JERUSALEM, 14 April 2004 — The ruling Likud party yesterday delayed its referendum on a withdrawal from the Gaza Strip by three days to May 2, fearing a basketball championship game would have kept too many voters at home.
The agonizing over logistics reflected the difficulties Prime Minister Ariel Sharon is facing in trying to sell the plan to his hawkish party. Backers of the plan were concerned that many of those who did not feel strongly would rather watch the game than vote “yes,” while the ideological core of the party would vote “no” in any case.
In other developments, Israeli troops backed by armored vehicles raided a five-story apartment building early yesterday in the West Bank city of Nablus, ransacking every apartment in the building in a search for a wanted Hamas fighter, Palestinian witnesses said.
The raid sparked a shootout with Palestinians, and windows were shot out by the gunfire. The army said it arrested two men. No casualties were reported on either side.
In the Gaza Strip, a Palestinian court convicted three men of raping and murdering a 16-year-old girl and sentenced them to death in a case that has generated a massive public outcry in the Gaza Strip. A fourth defendant was sentenced to life in prison.
The death sentences would be carried out only if Palestinian leader Yasser Arafat gives his final approval. Arafat has commuted some death penalties and approved others.

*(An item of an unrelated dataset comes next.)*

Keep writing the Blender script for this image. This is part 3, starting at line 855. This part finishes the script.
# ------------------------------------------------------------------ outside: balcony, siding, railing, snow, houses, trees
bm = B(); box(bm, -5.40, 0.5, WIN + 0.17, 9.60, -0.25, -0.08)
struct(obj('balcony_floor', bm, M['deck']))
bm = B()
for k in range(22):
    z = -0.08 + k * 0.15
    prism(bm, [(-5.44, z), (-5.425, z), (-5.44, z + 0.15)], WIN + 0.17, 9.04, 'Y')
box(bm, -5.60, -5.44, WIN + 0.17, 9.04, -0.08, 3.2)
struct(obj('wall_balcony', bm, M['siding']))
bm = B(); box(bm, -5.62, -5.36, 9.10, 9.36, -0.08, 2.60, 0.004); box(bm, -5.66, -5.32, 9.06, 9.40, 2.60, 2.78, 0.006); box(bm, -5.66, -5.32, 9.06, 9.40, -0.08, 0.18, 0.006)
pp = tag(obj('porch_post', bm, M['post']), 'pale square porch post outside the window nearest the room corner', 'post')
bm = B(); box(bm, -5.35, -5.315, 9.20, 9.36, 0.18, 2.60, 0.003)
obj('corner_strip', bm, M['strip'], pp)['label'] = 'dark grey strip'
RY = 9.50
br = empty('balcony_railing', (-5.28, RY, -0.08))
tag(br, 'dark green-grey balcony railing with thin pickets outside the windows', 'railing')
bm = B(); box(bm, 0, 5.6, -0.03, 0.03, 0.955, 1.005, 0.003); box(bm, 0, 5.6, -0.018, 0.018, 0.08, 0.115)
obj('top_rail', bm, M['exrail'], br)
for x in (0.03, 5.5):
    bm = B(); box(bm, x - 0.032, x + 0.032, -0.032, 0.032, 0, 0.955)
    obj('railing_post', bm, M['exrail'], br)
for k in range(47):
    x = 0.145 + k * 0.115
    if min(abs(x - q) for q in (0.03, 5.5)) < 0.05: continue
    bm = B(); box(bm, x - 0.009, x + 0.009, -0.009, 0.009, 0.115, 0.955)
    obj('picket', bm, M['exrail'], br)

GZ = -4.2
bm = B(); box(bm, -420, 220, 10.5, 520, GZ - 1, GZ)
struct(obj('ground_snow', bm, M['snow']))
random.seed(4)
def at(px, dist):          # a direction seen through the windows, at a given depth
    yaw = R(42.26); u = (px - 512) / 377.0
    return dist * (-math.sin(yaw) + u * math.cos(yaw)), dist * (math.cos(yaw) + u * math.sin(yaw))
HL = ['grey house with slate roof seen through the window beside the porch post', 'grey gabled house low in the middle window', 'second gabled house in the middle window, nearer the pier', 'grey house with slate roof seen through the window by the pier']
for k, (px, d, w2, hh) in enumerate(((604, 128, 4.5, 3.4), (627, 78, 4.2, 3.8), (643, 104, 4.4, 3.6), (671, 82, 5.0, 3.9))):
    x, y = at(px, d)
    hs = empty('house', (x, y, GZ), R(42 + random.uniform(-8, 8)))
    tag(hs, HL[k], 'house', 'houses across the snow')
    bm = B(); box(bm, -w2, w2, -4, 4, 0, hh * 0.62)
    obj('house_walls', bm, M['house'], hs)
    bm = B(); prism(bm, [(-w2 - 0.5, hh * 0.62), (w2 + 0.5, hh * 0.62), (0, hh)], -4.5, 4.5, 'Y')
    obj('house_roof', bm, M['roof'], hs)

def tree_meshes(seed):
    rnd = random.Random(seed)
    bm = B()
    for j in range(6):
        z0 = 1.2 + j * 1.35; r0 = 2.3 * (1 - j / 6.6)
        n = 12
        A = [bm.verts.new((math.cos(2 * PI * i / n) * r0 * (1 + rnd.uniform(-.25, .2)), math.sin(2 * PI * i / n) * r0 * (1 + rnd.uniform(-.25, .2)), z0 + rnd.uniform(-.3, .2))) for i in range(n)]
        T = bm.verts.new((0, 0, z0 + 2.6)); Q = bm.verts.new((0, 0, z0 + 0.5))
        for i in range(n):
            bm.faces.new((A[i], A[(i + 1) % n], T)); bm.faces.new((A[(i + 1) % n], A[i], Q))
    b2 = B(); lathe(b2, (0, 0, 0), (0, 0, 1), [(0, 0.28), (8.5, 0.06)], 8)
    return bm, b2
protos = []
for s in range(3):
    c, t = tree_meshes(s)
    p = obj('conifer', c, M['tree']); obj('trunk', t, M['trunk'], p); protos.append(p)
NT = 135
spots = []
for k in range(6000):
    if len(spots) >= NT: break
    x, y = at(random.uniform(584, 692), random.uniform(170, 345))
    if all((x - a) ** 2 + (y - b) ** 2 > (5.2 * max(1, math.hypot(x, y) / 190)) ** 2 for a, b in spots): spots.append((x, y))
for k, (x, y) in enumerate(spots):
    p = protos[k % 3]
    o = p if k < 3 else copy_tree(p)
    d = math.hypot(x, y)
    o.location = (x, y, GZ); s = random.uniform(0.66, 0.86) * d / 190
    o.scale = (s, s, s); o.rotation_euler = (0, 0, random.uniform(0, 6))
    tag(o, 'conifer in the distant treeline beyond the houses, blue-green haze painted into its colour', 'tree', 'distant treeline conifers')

Also yesterday, the Israeli Defense Ministry halted construction of a section of Israel’s West Bank separation wall northwest of Jerusalem. The Supreme Court has ordered construction of the section to be halted while it considers a challenge to the route of the barrier. The ministry said it had misunderstood the court order and stopped work “once the misunderstanding was cleared up.”
Sharon has proposed uprooting all 21 Jewish settlements in Gaza, as well as four settlements in the West Bank, as part of his plan to separate Israelis and Palestinians in the absence of progress toward a peace agreement. In return, Sharon hopes to expand five large blocs of Israeli settlements in the West Bank.
Sharon traveled to the United States yesterday looking for an endorsement from President George W. Bush.
Ahead of a meeting with Sharon today, Bush gave only qualified support. He said on Monday that the pullout must be part of a peace agreement that would establish an independent Palestinian state.
The Palestinians have also demanded that the Gaza pullout be accompanied by a much larger West Bank withdrawal. More than 230,000 Israelis live in some 140 settlements in the West Bank. The Palestinians want all of Gaza and the West Bank for their future state and demand that all the settlements be dismantled.
Speaking at a West Bank settlement before leaving for Washington, Sharon said Israel would keep the five blocs where almost half the West Bank settlers live, and linked that to his Gaza pullout proposal.
But Sharon’s biggest immediate challenge is persuading his own Likud party to support him. Likud, like Sharon himself, has been a main backer of settlement construction for decades.
Several leading Likud figures oppose the withdrawal plan and have begun campaigning against it. Former Defense Minister Moshe Arens joined the list of opponents yesterday.